In the current economic climate, many smaller businesses may need outside investment. Bank loans appear less attractive when the future of the business is unclear, so management teams may be tempted to look elsewhere. 

When it comes to equity investment, all forms are not equal. One particular example, already widely in use for many years, is an instrument portrayed as equity but behaving as a mixture of debt and equity; preference shares.  

Preference shares are a favourite instrument used by many private equity firms and rank ahead of ordinary equity. In the event of the business being sold, preference shareholders rank ahead of the ordinary equity holders to be paid. In good times, this may not be an issue if there are sufficient funds for debt providers to get their money back and all equity holders to make a return. 

These are not good times however, and when returns excluding interest amount to less than repayments on any debt, the debt providers are paid first, and remaining proceeds split among the equity holders. Holders of preference shares receive payment in entirety before other equity holders receive a penny and attract interest on their debt element (typically anywhere from 4% to 10% p.a). The company is often required to service this on a regular basis, usually monthly, in addition to any bank debt. 

When trading is buoyant, many businesses may cope perfectly well with the cost of servicing their debt, including that carried in the preference shares. But in tougher trading environments they may struggle to generate free cash flow after profits are siphoned off by onerous debt obligations.  

Other than the obvious, the practical implications of this is that the company can be deprived of sufficient working capital, particularly in cases when it is intending to reinvest. What results is an unhealthy environment where management feels trapped and view their effort as simply serving obligations to the bank and the private equity firm. Understandably, many management teams loathe situations like this but there may be little they can do – other than to seek re-finance or vote with their feet. Negotiation is usually the best way out of this as long as both sides remain pragmatic. 

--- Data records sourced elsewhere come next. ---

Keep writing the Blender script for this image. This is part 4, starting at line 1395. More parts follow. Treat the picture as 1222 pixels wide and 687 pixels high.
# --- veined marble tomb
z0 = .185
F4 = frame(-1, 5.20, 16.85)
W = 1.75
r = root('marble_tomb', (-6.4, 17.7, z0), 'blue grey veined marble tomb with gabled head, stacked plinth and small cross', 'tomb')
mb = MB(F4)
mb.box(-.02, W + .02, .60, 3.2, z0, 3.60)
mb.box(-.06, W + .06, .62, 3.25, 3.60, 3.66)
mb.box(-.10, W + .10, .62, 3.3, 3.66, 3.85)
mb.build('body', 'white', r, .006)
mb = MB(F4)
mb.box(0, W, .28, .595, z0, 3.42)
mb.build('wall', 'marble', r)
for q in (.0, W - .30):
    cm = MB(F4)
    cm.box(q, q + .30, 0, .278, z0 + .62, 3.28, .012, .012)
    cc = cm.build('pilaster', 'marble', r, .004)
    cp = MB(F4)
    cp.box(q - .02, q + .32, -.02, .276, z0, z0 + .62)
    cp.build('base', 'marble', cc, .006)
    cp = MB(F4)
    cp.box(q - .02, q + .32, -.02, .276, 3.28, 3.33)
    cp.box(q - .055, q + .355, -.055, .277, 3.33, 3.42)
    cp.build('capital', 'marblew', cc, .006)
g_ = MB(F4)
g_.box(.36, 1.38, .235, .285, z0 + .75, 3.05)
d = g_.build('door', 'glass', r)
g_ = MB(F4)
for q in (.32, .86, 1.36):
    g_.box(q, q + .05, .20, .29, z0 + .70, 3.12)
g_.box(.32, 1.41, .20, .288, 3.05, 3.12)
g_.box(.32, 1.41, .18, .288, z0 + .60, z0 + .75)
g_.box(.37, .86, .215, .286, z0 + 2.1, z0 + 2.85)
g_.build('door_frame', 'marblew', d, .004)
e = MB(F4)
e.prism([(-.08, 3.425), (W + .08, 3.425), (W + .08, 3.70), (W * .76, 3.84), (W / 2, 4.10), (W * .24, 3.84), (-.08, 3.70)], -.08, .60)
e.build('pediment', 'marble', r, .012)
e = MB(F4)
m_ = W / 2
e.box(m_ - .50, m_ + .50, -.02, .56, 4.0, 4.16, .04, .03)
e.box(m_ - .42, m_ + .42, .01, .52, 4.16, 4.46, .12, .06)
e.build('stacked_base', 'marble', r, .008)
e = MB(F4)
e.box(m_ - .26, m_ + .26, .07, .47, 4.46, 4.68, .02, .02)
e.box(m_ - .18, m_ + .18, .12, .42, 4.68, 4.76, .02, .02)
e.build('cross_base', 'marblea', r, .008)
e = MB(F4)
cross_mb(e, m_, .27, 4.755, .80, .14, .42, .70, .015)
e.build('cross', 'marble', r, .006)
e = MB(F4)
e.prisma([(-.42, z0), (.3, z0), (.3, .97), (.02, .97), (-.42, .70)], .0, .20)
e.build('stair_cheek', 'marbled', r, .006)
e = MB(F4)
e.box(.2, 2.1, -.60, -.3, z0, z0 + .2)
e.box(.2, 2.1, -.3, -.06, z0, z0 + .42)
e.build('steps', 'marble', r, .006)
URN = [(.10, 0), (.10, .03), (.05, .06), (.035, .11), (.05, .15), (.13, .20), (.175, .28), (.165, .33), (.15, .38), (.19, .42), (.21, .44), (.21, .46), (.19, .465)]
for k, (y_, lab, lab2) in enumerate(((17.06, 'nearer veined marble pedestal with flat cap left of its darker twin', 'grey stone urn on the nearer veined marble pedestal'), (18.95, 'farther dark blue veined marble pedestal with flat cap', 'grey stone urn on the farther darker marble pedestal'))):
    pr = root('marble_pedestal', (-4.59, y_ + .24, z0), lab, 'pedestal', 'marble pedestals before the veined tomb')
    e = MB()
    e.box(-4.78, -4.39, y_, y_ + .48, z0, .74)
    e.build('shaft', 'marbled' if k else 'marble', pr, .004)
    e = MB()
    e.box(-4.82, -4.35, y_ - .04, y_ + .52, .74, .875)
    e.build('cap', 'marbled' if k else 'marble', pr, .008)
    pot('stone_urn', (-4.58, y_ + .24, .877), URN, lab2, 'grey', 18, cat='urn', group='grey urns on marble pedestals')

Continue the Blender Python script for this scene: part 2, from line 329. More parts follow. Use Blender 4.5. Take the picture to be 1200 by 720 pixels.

The debt and financial structuring of an investment in the business can, without proper scrutiny and controls, leave management in a worse state than before – not making enough money to re-invest in the business and unable to raise more, or sell. 

Our firm invests in mid-sized companies, and never injects equity in the form of preference shares. Instead we invest in businesses where we believe our operational experience can turn a company around or take it to the next level, allowing profits to be re-invested and deliver growth. We call this “Entrepreneurial Investment”, creating value by inputting not only finance, but experience, expertise and skills. We always work closely with management teams and want one another to succeed, which is also why we give higher equity stakes to the managers of our businesses than is the industry norm. 

These are difficult times in which being selective about the strings attached with new funding may become a luxury, but it is always worth a closer look. In our own experience, this can make a huge difference to the longer-term performance of a company.